TASK DESCRIPTION: For this exercise, repeat all of the material verbatim apart from its images.

-- START OF MATERIAL --

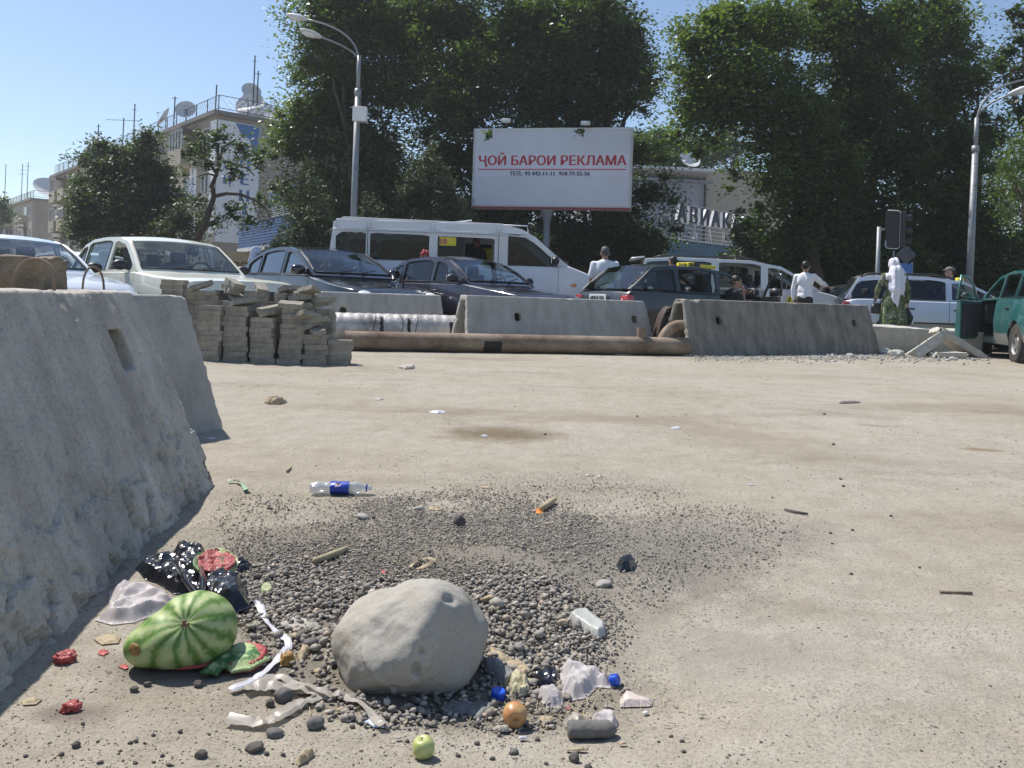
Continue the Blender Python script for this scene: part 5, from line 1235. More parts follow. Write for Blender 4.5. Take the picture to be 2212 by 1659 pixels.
# low blue-fascia halls
def corr(A, B, z0, z1, m, name, parent, ribs=9, amp=.05, horizontal=True):
    A = Vector(A); B = Vector(B); d = (B - A); n_ = Vector((d.y, -d.x, 0)).normalized(); vs = []; fs = []
    k = ribs * 6
    for i in range(k + 1):
        z = z0 + (z1 - z0) * i / k; off = amp * (1 if (i % 6) < 3 else 0); 
        for q in (A, B): vs.append(q + n_ * off + Vector((0, 0, z)))
    for i in range(k): fs.append((2 * i, 2 * i + 1, 2 * i + 3, 2 * i + 2))
    return MB().add(vs, fs).build(name, m, parent)
def hall(label, A, B, z1, fh, m, depth=8.0, legs=True):
    A = Vector((A[0], A[1], 0)); B = Vector((B[0], B[1], 0)); root = empty('ticket_hall', label, 'hall', (0, 0, 0)); d = (B - A); n_ = Vector((d.y, -d.x, 0)).normalized()
    q = math.atan2(d.y, d.x); c = (A + B) / 2 - n_ * (depth / 2 + .6); L = d.length
    MB().box((c.x, c.y, (z1 - fh) / 2), (L - .6, depth, z1 - fh), Matrix.Rotation(q, 3, 'Z')).build('wall', M['plaster'], root)
    MB().box(((A + B) / 2 - n_ * depth / 2 + Vector((0, 0, z1 - .06))), (L, depth + .0, .1), Matrix.Rotation(q, 3, 'Z')).build('roof', M['roofing'], root)
    corr(A, B, z1 - fh, z1, m, 'corrugated_fascia', root); c2 = (A + B) / 2 + Vector((0, 0, z1 - fh - .12)) - n_ * .05
    MB().box(c2, (L, .3, .22), Matrix.Rotation(q, 3, 'Z')).build('white_trim', M['frame_w'], root)
    for t in np.arange(1.6, L - 1.2, 2.6):
        w = MB().box(A + d.normalized() * t - n_ * .56 + Vector((0, 0, 1.75)), (2.0, .1, 2.3), Matrix.Rotation(q, 3, 'Z')).build('window', M['frame_w'], root); MB().box(A + d.normalized() * t - n_ * .50 + Vector((0, 0, 1.75)), (1.8, .06, 2.1), Matrix.Rotation(q, 3, 'Z')).build('pane', M['pane'], w)
    return root, A, B, n_
a1, a2 = P(517, 490, 46.5), P(745, 450, 33.0)
h1, hA, hB, hn = hall('low hall with a bright blue corrugated fascia beneath the left block', a1, (a2.x, a2.y), 4.6, 1.35, M['blue_sheet'])
a1, a2 = P(1180, 515, 41.0), P(1640, 540, 55)
h2, rA, rB, rn = hall('low hall with a faded blue corrugated fascia under the dark roof letters', a1, a2, 4.75, 1.15, M['blue_sheet2'])
mb = MB(); d_ = (rB - rA).normalized(); L_ = (rB - rA).length
for k in range(int(L_ / .32)): mb.box(rA + d_ * (k * .32) + rn * .03 + Vector((0, 0, 4.80)), (.16, .16, .10))
tag(mb.build('roof_edge_rib', M['dish'], h2), kind='stuff')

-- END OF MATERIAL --

FULL SOLUTION:
Continue the Blender Python script for this scene: part 5, from line 1235. More parts follow. Write for Blender 4.5. Take the picture to be 2212 by 1659 pixels.
# low blue-fascia halls
def corr(A, B, z0, z1, m, name, parent, ribs=9, amp=.05, horizontal=True):
    A = Vector(A); B = Vector(B); d = (B - A); n_ = Vector((d.y, -d.x, 0)).normalized(); vs = []; fs = []
    k = ribs * 6
    for i in range(k + 1):
        z = z0 + (z1 - z0) * i / k; off = amp * (1 if (i % 6) < 3 else 0); 
        for q in (A, B): vs.append(q + n_ * off + Vector((0, 0, z)))
    for i in range(k): fs.append((2 * i, 2 * i + 1, 2 * i + 3, 2 * i + 2))
    return MB().add(vs, fs).build(name, m, parent)
def hall(label, A, B, z1, fh, m, depth=8.0, legs=True):
    A = Vector((A[0], A[1], 0)); B = Vector((B[0], B[1], 0)); root = empty('ticket_hall', label, 'hall', (0, 0, 0)); d = (B - A); n_ = Vector((d.y, -d.x, 0)).normalized()
    q = math.atan2(d.y, d.x); c = (A + B) / 2 - n_ * (depth / 2 + .6); L = d.length
    MB().box((c.x, c.y, (z1 - fh) / 2), (L - .6, depth, z1 - fh), Matrix.Rotation(q, 3, 'Z')).build('wall', M['plaster'], root)
    MB().box(((A + B) / 2 - n_ * depth / 2 + Vector((0, 0, z1 - .06))), (L, depth + .0, .1), Matrix.Rotation(q, 3, 'Z')).build('roof', M['roofing'], root)
    corr(A, B, z1 - fh, z1, m, 'corrugated_fascia', root); c2 = (A + B) / 2 + Vector((0, 0, z1 - fh - .12)) - n_ * .05
    MB().box(c2, (L, .3, .22), Matrix.Rotation(q, 3, 'Z')).build('white_trim', M['frame_w'], root)
    for t in np.arange(1.6, L - 1.2, 2.6):
        w = MB().box(A + d.normalized() * t - n_ * .56 + Vector((0, 0, 1.75)), (2.0, .1, 2.3), Matrix.Rotation(q, 3, 'Z')).build('window', M['frame_w'], root); MB().box(A + d.normalized() * t - n_ * .50 + Vector((0, 0, 1.75)), (1.8, .06, 2.1), Matrix.Rotation(q, 3, 'Z')).build('pane', M['pane'], w)
    return root, A, B, n_
a1, a2 = P(517, 490, 46.5), P(745, 450, 33.0)
h1, hA, hB, hn = hall('low hall with a bright blue corrugated fascia beneath the left block', a1, (a2.x, a2.y), 4.6, 1.35, M['blue_sheet'])
a1, a2 = P(1180, 515, 41.0), P(1640, 540, 55)
h2, rA, rB, rn = hall('low hall with a faded blue corrugated fascia under the dark roof letters', a1, a2, 4.75, 1.15, M['blue_sheet2'])
mb = MB(); d_ = (rB - rA).normalized(); L_ = (rB - rA).length
for k in range(int(L_ / .32)): mb.box(rA + d_ * (k * .32) + rn * .03 + Vector((0, 0, 4.80)), (.16, .16, .10))
tag(mb.build('roof_edge_rib', M['dish'], h2), kind='stuff')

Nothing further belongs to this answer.